Singtel acts against third-party content providers

This article is more than 12 months old

Customers say they were charged for services they didn't sign up for

Singtel has asked several third-party mobile content providers to temporarily halt their activities after it received complaints from dozens of customers about SMS messages and alleged false charges from subscription mobile game services.

Some customers told The Straits Times that they received subscription confirmations for mobile services they did not sign up for.

Information technology consultant Alexander Lim, 36, said he ignored an SMS on Jan 27 that said he had subscribed to a service called Unlimited Gamez, as well as a renewal notice a week later, because he thought they were spam messages.

But when he received his phone bill, he was shocked to find a charge of $9.98 for two weeks of the service.

"I don't really play games, and I've never purchased anything from the app store - I definitely did not opt in to this," he said.

Singtel agreed to waive the charges and it activated the premium rate services (PRS) barring service, which blocks chargeable mobile content. But the subscription renewal texts continued, both from Unlimited Gamez and other game services.

Project manager Moshhoor Rahman showed The Straits Times more than 10 SMS messages that his wife had been receiving since Feb 1 from five different providers. They said that charges would be billed to her Singtel account.

Calls by The Straits Times to the hotlines - some of which were the same across different providers - went unanswered.

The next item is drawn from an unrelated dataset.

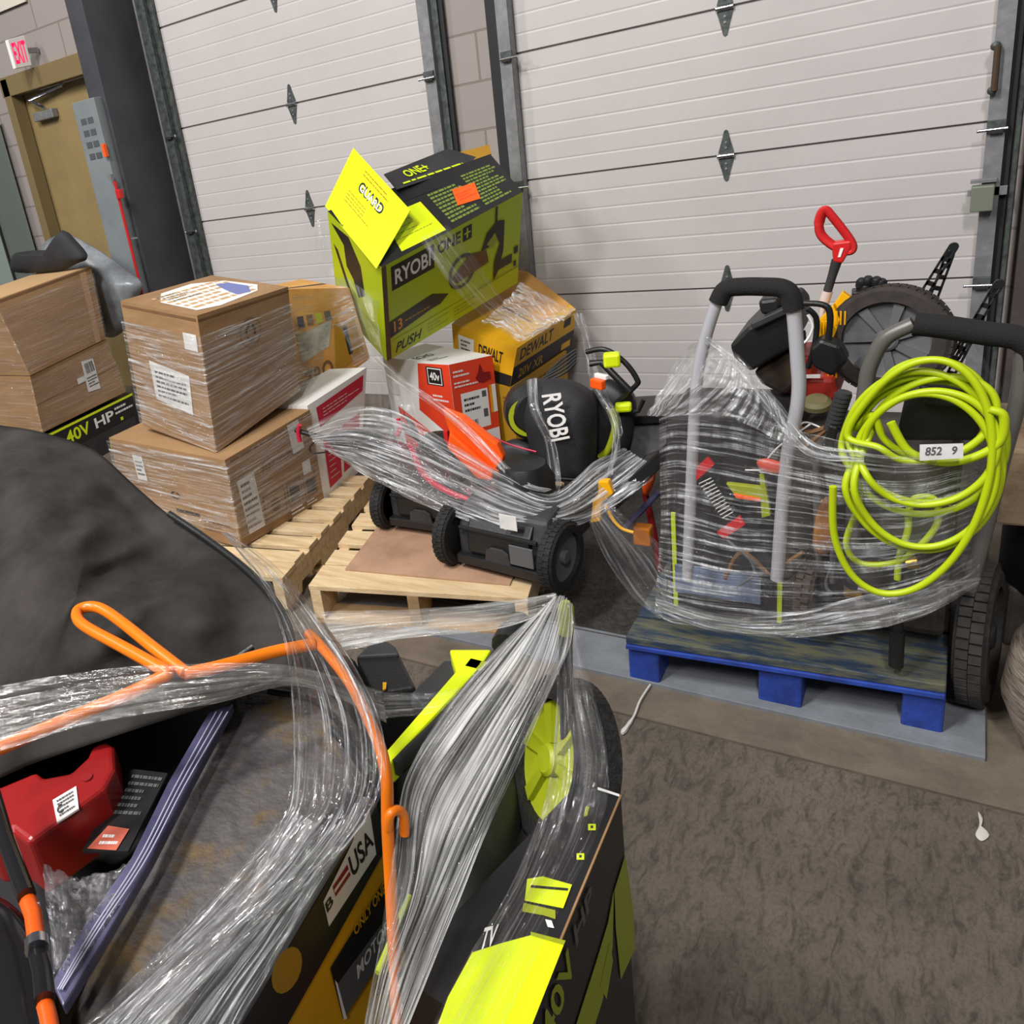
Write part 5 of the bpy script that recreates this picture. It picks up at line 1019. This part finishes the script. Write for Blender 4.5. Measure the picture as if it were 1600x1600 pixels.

Singtel, which bills customers for PRS such as games and contests, said it has strict guidelines for third-party content providers and mandates a three-step registration process, instructions on how to unsubscribe and the provision of a hotline to call for assistance.

It acknowledged a "process gap in the updating of information to content providers", which resulted in some customers receiving SMS messages despite unsubscribing and activating PRS barring.


"We apologise for any inconvenience caused and will be reviewing our process urgently to ensure this does not happen again," said a Singtel spokesman. No additional charges will be billed once PRS barring has been activated.

The Info-communications Media Development Authority (IMDA) said content providers have to comply with the PRS Code, which prohibits them from charging consumers for unsolicited services and requires them to give clear and complete information upfront and allow consumers to unsubscribe.

The IMDA said it will take enforcement action - ranging from warnings to financial penalties to licence cancellation - against violators.